Related Problems and Practice

Once you've nailed ancestor finding, these related problems build on the same recursive builder pattern:

  • Lowest Common Ancestor: Find where two nodes' ancestor paths diverge
  • Root-to-Leaf Path Sum: Check if any root-to-leaf path sums to a target
  • Binary Tree Diameter: Use height calculations with backtracking
  • Tree Path Finder: Return the actual path between two nodes

This problem and hundreds of others are available on Firecode, where over 50,000 engineers have prepared for technical interviews at top companies. The spaced repetition system helps you internalize these patterns so they're second nature when interview day arrives.

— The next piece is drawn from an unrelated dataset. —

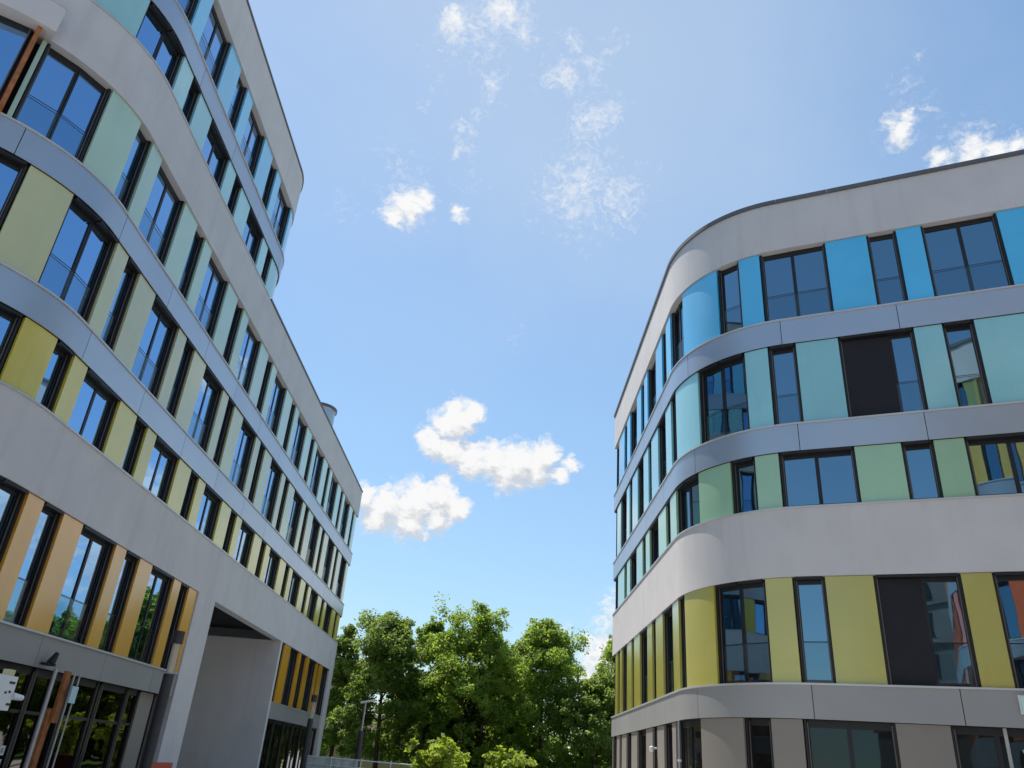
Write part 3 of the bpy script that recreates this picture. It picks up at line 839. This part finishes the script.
# ------------------------------------------------------------------ light
SUN_EL = R(60); az = R(-36)            # azimuth from +Y, clockwise
S = Vector((math.sin(az)*math.cos(SUN_EL), math.cos(az)*math.cos(SUN_EL), math.sin(SUN_EL)))
sd = bpy.data.lights.new('sun', 'SUN'); sd.energy = 4.0; sd.angle = R(.53); sd.color = (1, .95, .88)
so = bpy.data.objects.new('sun', sd); so.rotation_euler = S.to_track_quat('Z', 'Y').to_euler(); COL.objects.link(so)

w = bpy.data.worlds.new('World'); scene.world = w; w.use_nodes = True
nt = w.node_tree; bg = nt.nodes['Background']
sky = N(nt, 'ShaderNodeTexSky'); sky.sky_type = 'NISHITA'; sky.sun_disc = False
sky.sun_elevation = SUN_EL; sky.sun_rotation = az; sky.altitude = 100; sky.air_density = 1.0; sky.dust_density = 0.15; sky.ozone_density = 3.5
bg.inputs['Strength'].default_value = .12

# clouds: fields of puffs in sky directions, shared by both evaluations
def cloud_group(name, puffs, warp_scale, warp_amt, fine_scale, fine_amt):
    g = bpy.data.node_groups.new(name, 'ShaderNodeTree')
    g.interface.new_socket('Vector', in_out='INPUT', socket_type='NodeSocketVector')
    g.interface.new_socket('Field', in_out='OUTPUT', socket_type='NodeSocketFloat')
    gi = g.nodes.new('NodeGroupInput'); go = g.nodes.new('NodeGroupOutput')
    def vm(op, a, b=None):
        n = g.nodes.new('ShaderNodeVectorMath'); n.operation = op
        for i, v in enumerate((a, b)):
            if v is None: continue
            if isinstance(v, tuple): n.inputs[i].default_value = v
            else: g.links.new(v, n.inputs[i])
        return n
    def ma(op, a, b, c=None):
        n = g.nodes.new('ShaderNodeMath'); n.operation = op
        for i, v in enumerate((a, b, c)):
            if v is None: continue
            if isinstance(v, (int, float)): n.inputs[i].default_value = v
            else: g.links.new(v, n.inputs[i])
        return n.outputs[0]
    def nz(scale, detail, rough):
        n = g.nodes.new('ShaderNodeTexNoise'); n.inputs['Scale'].default_value = scale
        n.inputs['Detail'].default_value = detail; n.inputs['Roughness'].default_value = rough
        g.links.new(gi.outputs[0], n.inputs['Vector']); return n
    n1 = nz(warp_scale, 6, .6)
    wv = vm('SUBTRACT', n1.outputs['Color'], (.5, .5, .5))
    sc = g.nodes.new('ShaderNodeVectorMath'); sc.operation = 'SCALE'; g.links.new(wv.outputs[0], sc.inputs[0]); sc.inputs['Scale'].default_value = warp_amt
    d = vm('ADD', gi.outputs[0], sc.outputs[0])
    acc = None
    for (x, y, r, wt) in puffs:
        c = sky_dir(x, y); rr = r/F_PX*(sky_dir(x, y)@cf)
        n = vm('DISTANCE', d.outputs[0], tuple(float(q) for q in c))
        v = ma('MULTIPLY_ADD', n.outputs['Value'], -wt/rr, wt)
        acc = v if acc is None else ma('SMOOTH_MAX', acc, v, .12) if False else ma('MAXIMUM', acc, v)
    n2 = nz(fine_scale, 5, .56)
    mp = g.nodes.new('ShaderNodeMapping'); mp.inputs['Scale'].default_value = (1, 1, 1.7); g.links.new(d.outputs[0], mp.inputs[0]); g.links.new(mp.outputs[0], n2.inputs['Vector'])
    f = ma('MULTIPLY_ADD', ma('SUBTRACT', n2.outputs[0], .5), fine_amt, acc)
    g.links.new(f, go.inputs[0])
    return g
CUM = [(458, 420, 27, 1), (444, 424, 20, 1), (472, 413, 17, 1), (432, 446, 20, 1), (424, 436, 14, .9), (450, 450, 22, 1), (470, 460, 27, 1), (495, 462, 28, 1), (520, 464, 32, 1),
       (545, 455, 22, 1), (538, 468, 24, 1), (560, 476, 13, .9), (505, 474, 24, 1), (572, 464, 13, .9),
       (388, 505, 28, 1), (415, 500, 30, 1), (440, 497, 26, 1), (455, 507, 20, 1), (410, 520, 28, 1), (378, 517, 24, 1), (437, 517, 22, 1), (366, 497, 20, 1),
       (408, 206, 24, .8), (392, 220, 17, .7), (422, 202, 17, .75), (460, 213, 12, .6),
       (898, 130, 20, .62), (908, 116, 15, .55), (940, 160, 16, .6), (972, 152, 20, .65), (1000, 154, 20, .65), (1020, 146, 18, .6), (975, 135, 9, .6),
       (605, 655, 36, .8), (600, 692, 44, .9), (560, 640, 20, .4), (640, 620, 50, .7),
       (720, 600, 60, .9), (800, 620, 70, .9), (880, 560, 50, .8), (960, 600, 80, .9), (1080, 560, 60, .9), (1180, 500, 70, .9), (840, 420, 40, .7), (1150, 300, 60, .8),
       (455, 20, 20, .5), (500, 8, 22, .5)]
# clouds elsewhere in the sky, so that the windows have some to mirror
WISP = [(456, 22, 34, 1.3), (500, 14, 40, 1.3), (525, 32, 26, 1.1), (490, 82, 24, 1.2), (465, 135, 20, 1.0), (458, 150, 16, 1.0), (900, 125, 34, 1), (975, 145, 50, .9), (400, 205, 44, .9), (420, 185, 24, .8), (580, 190, 75, 1), (620, 195, 50, .9), (590, 122, 42, 1), (610, 112, 30, .9), (560, 77, 38, 1), (590, 68, 30, .9), (573, 48, 24, .9), (612, 45, 22, .7),
        (465, 145, 26, .8), (480, 115, 22, .8), (470, 30, 60, .9), (510, 18, 45, 1), (425, 100, 20, .6), (440, 85, 18, .6), (520, 330, 30, .45),
        (900, 85, 30, .6), (935, 105, 26, .7), (395, 170, 50, .5), (345, 212, 36, .5), (470, 185, 30, .5), (920, 62, 20, .6)]
gA = cloud_group('cumulus_field', CUM, 30, .03, 75, 1.15)
gB = cloud_group('wisp_field', WISP, 22, .06, 95, 2.1)
tc = N(nt, 'ShaderNodeTexCoord')
nm_ = N(nt, 'ShaderNodeVectorMath', operation='NORMALIZE'); nt.links.new(tc.outputs['Generated'], nm_.inputs[0])
D = nm_.outputs[0]
def gnode(g, vec):
    n = nt.nodes.new('ShaderNodeGroup'); n.node_tree = g; nt.links.new(vec, n.inputs[0]); return n.outputs[0]
fa = gnode(gA, D)
off = N(nt, 'ShaderNodeVectorMath', operation='ADD'); nt.links.new(D, off.inputs[0]); off.inputs[1].default_value = (-.006, .0, .020)
fb = gnode(gA, off.outputs[0])
def sstep(src, lo, hi):
    n = N(nt, 'ShaderNodeMapRange', interpolation_type='SMOOTHSTEP'); nt.links.new(src, n.inputs[0])
    n.inputs[1].default_value = lo; n.inputs[2].default_value = hi; return n.outputs[0]
da_ = sstep(fa, .02, .58)
sh = N(nt, 'ShaderNodeMath', operation='SUBTRACT'); nt.links.new(fb, sh.inputs[0]); nt.links.new(fa, sh.inputs[1])
br = sstep(sh.outputs[0], -.32, .42)
ccol = mixcol(nt, br, (5.05, 5.05, 5.05), (3.45, 3.55, 3.75))  # lit tops and grey undersides of the clouds painted into the sky colour
wf = sstep(gnode(gB, D), .3, 1.45)
wm = N(nt, 'ShaderNodeMath', operation='MULTIPLY'); nt.links.new(wf, wm.inputs[0]); wm.inputs[1].default_value = .8
vd = N(nt, 'ShaderNodeVectorMath', operation='DISTANCE'); nt.links.new(D, vd.inputs[0]); vd.inputs[1].default_value = tuple(float(q) for q in sky_dir(610, 40))
vz = N(nt, 'ShaderNodeTexNoise'); vz.inputs['Scale'].default_value = 5; vz.inputs['Detail'].default_value = 5; nt.links.new(D, vz.inputs['Vector'])
vsum = N(nt, 'ShaderNodeMath', operation='MULTIPLY_ADD'); nt.links.new(vz.outputs[0], vsum.inputs[0]); vsum.inputs[1].default_value = .35; nt.links.new(vd.outputs['Value'], vsum.inputs[2])
veil = ramp(nt, sstep(vsum.outputs[0], .18, .78), 0, 1, .5, 0)          # broad pale haze mixed into the sky colour around one direction
tint = N(nt, 'ShaderNodeMix', data_type='RGBA', blend_type='MULTIPLY'); tint.inputs[0].default_value = 1
nt.links.new(sky.outputs[0], tint.inputs[6]); tint.inputs[7].default_value = (1.06, 1.06, .94, 1)
lum = N(nt, 'ShaderNodeVectorMath', operation='DOT_PRODUCT'); nt.links.new(tint.outputs[2], lum.inputs[0]); lum.inputs[1].default_value = (.2, .7, .1)
den = N(nt, 'ShaderNodeMath', operation='MULTIPLY_ADD'); nt.links.new(lum.outputs['Value'], den.inputs[0]); den.inputs[1].default_value = .19; den.inputs[2].default_value = 1
gain = N(nt, 'ShaderNodeMath', operation='DIVIDE'); gain.inputs[0].default_value = 1.53; nt.links.new(den.outputs[0], gain.inputs[1])
hz = N(nt, 'ShaderNodeVectorMath', operation='SCALE'); nt.links.new(tint.outputs[2], hz.inputs[0]); nt.links.new(gain.outputs[0], hz.inputs['Scale'])
c0 = mixcol(nt, veil, hz.outputs[0], (3.15, 3.8, 4.6))
c1 = mixcol(nt, wm.outputs[0], c0, (4.5, 4.65, 4.9))
c2 = mixcol(nt, da_, c1, ccol)
nt.links.new(c2, bg.inputs['Color'])

# ------------------------------------------------------------------ render settings
vs = scene.view_settings
vs.view_transform = 'Standard'; vs.look = 'None'; vs.exposure = 0.65; vs.gamma = 1
scene.render.engine = 'CYCLES'
cy = scene.cycles
cy.use_denoising = True
try: cy.denoiser = 'OPENIMAGEDENOISE'
except Exception: pass
cy.max_bounces = 8; cy.diffuse_bounces = 4; cy.glossy_bounces = 4; cy.transparent_max_bounces = 8
cy.sample_clamp_indirect = 6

Frequently Asked Questions

What is the difference between ancestors and descendants in a binary tree?
Ancestors of a node are all the nodes on the path from that node back to the root. Descendants are all nodes reachable by going downward from a given node. For example, if node 4 is a child of node 3, which is a child of node 1, then 3 and 1 are ancestors of 4, while 3 and 4 are descendants of 1.
Why does the solution use DFS instead of BFS to find ancestors?
DFS naturally follows root-to-leaf paths, which aligns perfectly with finding ancestors. When DFS finds the target node, the entire path from root to target is on the call stack. BFS traverses level by level and does not maintain parent-child path information, so you would need an additional parent pointer map to reconstruct the ancestor chain.
What is the time complexity of finding all ancestors of a binary tree node?
The time complexity is O(n) where n is the number of nodes. In the worst case, you must visit every node before finding the target or determining it does not exist. Each node is visited at most once during the depth-first traversal.
What is the space complexity of the recursive ancestor-finding approach?
The space complexity is O(n) for two reasons: the output list can contain up to n-1 ancestors in a skewed tree, and the recursive call stack can grow to O(n) depth in the worst case. For a balanced tree, the call stack depth is O(log n).
How does backtracking help in finding ancestors?
Backtracking works by returning a boolean from each recursive call indicating whether the target was found in that subtree. When a call returns true, the current node knows it lies on the path to the target and adds itself to the ancestor list. When it returns false, the current node is not an ancestor and nothing is added.
What happens if the target node is the root?
If the target node is the root, the build function immediately returns true since node.data equals n. No nodes are added to the ancestor list because the add operation only happens when a child's recursive call returns true. The result is an empty list, which is correct since the root has no ancestors.
Can this algorithm be modified to find ancestors in a binary search tree more efficiently?
Yes. In a BST, you can leverage the ordering property to follow only the relevant path. If the target is smaller than the current node, go left; if larger, go right. This reduces the average time to O(log n) for balanced BSTs since you only traverse one path from root to target instead of potentially visiting all nodes.
How do you find the lowest common ancestor using the ancestors list approach?
Find the ancestor lists for both nodes, then compare the lists from the root end. The last common element before the lists diverge is the lowest common ancestor. This takes O(n) time and space. A more efficient single-pass approach exists that checks both subtrees simultaneously.